Penn State, College of Agriculture, Plant Science Department is developing a hemp curriculum for interested students. Plant Science 297, Hemp Production was first offered in 2021, the course covers many aspects of this emerging industry, including hemp production and hemp products, as well as legal issues for growers and traders.

The PDA website (https://agriculture.pa.gov/hemp) contains all the legal information you will need to apply for a hemp cultivation permit. Field production permit applications were due April 1 for the 2022 growing season. To grow hemp in Pennsylvania, you must pass a background check and be without a criminal record. In 2021, the Department of Agriculture issued 426 cultivation permits, 64 processing permits and 11 research permits. The website contains an interactive map of the location and business name of every licensed grower and processor in Pennsylvania.

Industrial hemp cannot contain more than 0.3% THC; otherwise, it is considered marijuana, a controlled substance in Pennsylvania.
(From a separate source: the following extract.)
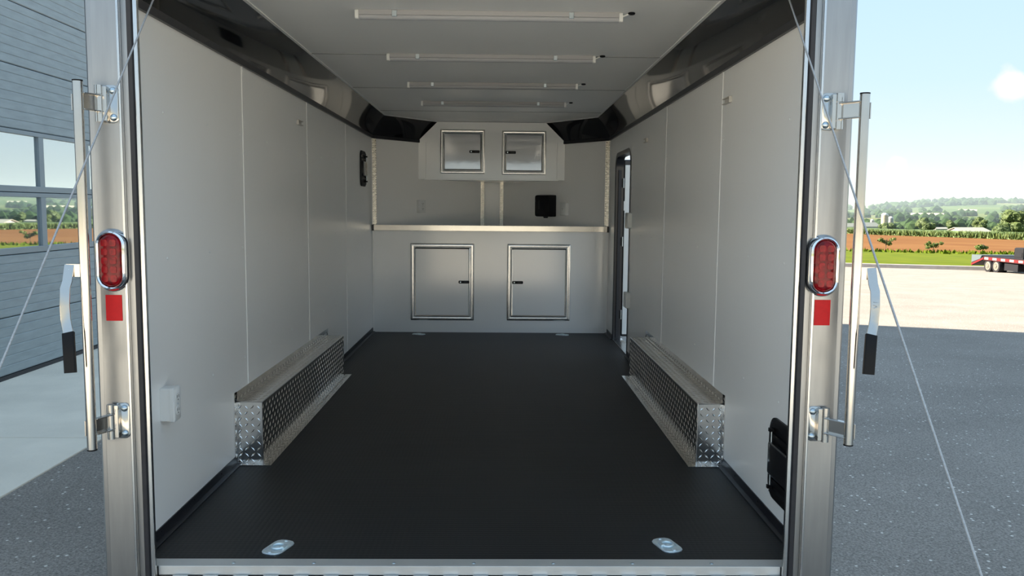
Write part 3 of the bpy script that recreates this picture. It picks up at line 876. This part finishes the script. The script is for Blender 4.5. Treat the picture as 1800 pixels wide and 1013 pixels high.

All industrial hemp production in the state (field or greenhouse) must be tested within 30 days of harvest for THC content. A trained and certified “sampling agent” must perform the sample collection. A list of agents can also be found on the PDA website.

Industrial hemp products in their many forms and uses are found on the market. Research and education conducted in colleges, universities, private companies and by individuals helps to develop these products and find market niches that are perfect for this “newly” discovered crop.